While the Government has a role to play, it is important for other institutional formations of the societal architecture to arise to duty to cut off the claws of the menace. The role of such formations as the social, cultural and religious institutions cannot be undermined in the efforts towards stemming the wings of the menace of abuse and illicit dealings in hard drugs. It is observable that despite the continuous operations of law enforcement agencies to clampdown on dealers of hard drugs, the tentacles of the menace appear to be extending further. As law enforcement agencies seek to strengthen forceful operations, it is apparent that the dealers of the sharp practices have continued to devise newer strategies to circumvent every move to cut off and block their networks.

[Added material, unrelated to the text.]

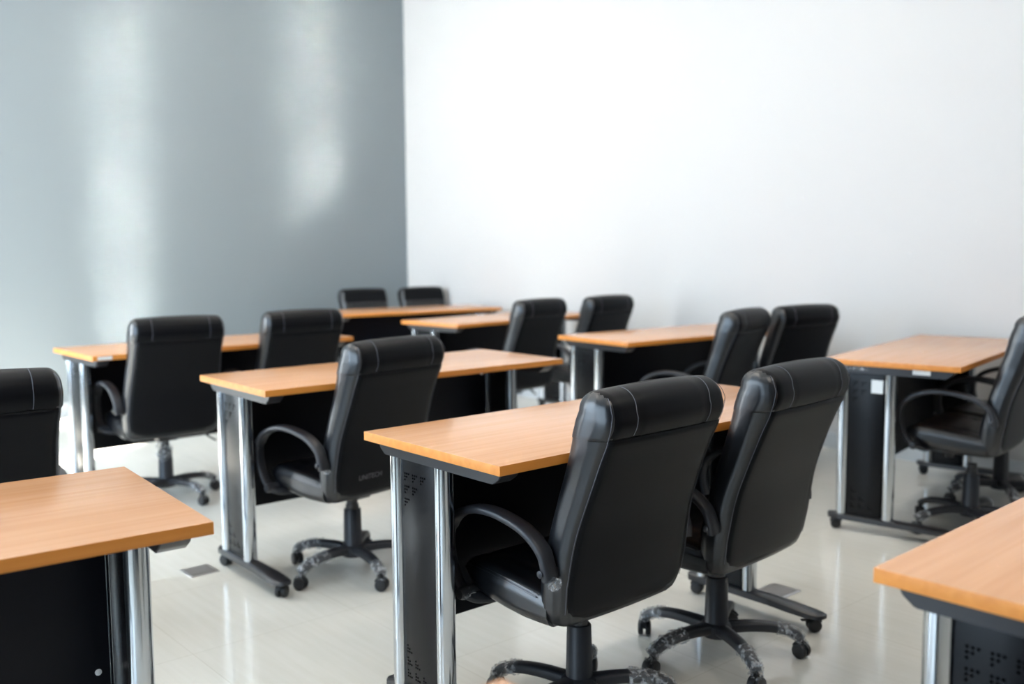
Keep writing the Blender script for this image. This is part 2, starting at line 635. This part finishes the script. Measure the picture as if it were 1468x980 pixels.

Among these societal formations, the role of the religious institutions is very sine qua non as gatekeepers wielding strong influence. It is known that virtually every hard drug dealer/trafficker as well as the abusers or addicts belong to, at least, one religious body. Since such gathering are meant to be channels where morals and good conducts are expounded, it is paramount that religious leaders as gatekeepers awake to the responsibility of reverberating admonishment that convey messages of the dangers inherent in  the illicit trade and/or the abuse of hard drugs, or better still, abetting same. Emphasizing the consequences from time to time will go a long way in convincing and appealing to the senses of those indulging in same to come to the altar of penitence for a change of heart from illegal and immoral indulgence to turning to productive engagements for the entire good of the society. Tackling the network of hard drugs transcends the use of force, gatekeeping institutions have to rise to play their role.